En el Convento del Gran Oriente del año 1877, el pastor Frederic Desmons presenta una síntesis de todos los estudios realizados y se pronuncia a favor de la supresión del Gran Arquitecto. «Solicitamos la supresión de esta fórmula», declara, «porque nos parece del todo inútil y ajena al fin de la masonería. Cuando una sociedad de sabios se reúne para estudiar una cuestión científica, ¿se siente obligada a poner en la base de sus estatutos una formula teológica cualquiera? No, ¿verdad? ¿Y no debe ocurrir lo mismo con la masonería?». Podríamos responder al pastor Desmons que la mayor «sociedad de sabios» de la Edad Media, es decir, los albañiles o masones constructores, no veía la posibilidad de una Obra que no fuera ofrecida al Soberano Arquitecto de los mundos; pero los tiempos han cambiado. Los masones del Gran Oriente aprueban estas conclusiones y expulsan de las logias al Gran Arquitecto. El dios masónico ha muerto, y el artículo I de la nueva Constitución del Gran Oriente está redactado así: «La francmasonería tiene por objeto la búsqueda de la verdad, el estudio de la moral universal, de las ciencias y de las artes, y el ejercicio de la beneficencia. Tiene como principio la absoluta libertad de conciencia y la solidaridad humana. No excluye a nadie por sus creencias. Tiene como divisa Libertad, Igualdad, Fraternidad». Ciertamente, se toman algunas precauciones al sostener que, si ya no es obligatorio creer en Dios, tampoco es necesario hacer profesión de ateísmo. Estos diplomáticos matices en nada cambian el hecho esencial.

La reacción de los poderes masónicos extranjeros no se hace esperar. La Gran Logia de Inglaterra, que es teísta y apolítica, declara al Gran Oriente «irregular» y, considerando que no forma parte ya de la francmasonería tradicional, rompe todas las relaciones con él. Los Estados Unidos de América, Escocia, Irlanda, Suecia y Dinamarca son los primeros países que imitan a Inglaterra.

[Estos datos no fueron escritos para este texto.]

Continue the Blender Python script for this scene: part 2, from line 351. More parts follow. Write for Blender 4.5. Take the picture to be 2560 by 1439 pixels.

Tras la escisión entre francmasonería y compañerismo, asistimos a una escisión masónica interna que sigue perdurando hoy. Precisemos que el Supremo Consejo trances se opone, también, a la política del Gran Oriente y preserva la existencia del Gran Arquitecto cuya supresión será la causa, en los años siguientes, de innumerables conflictos entre obediencias.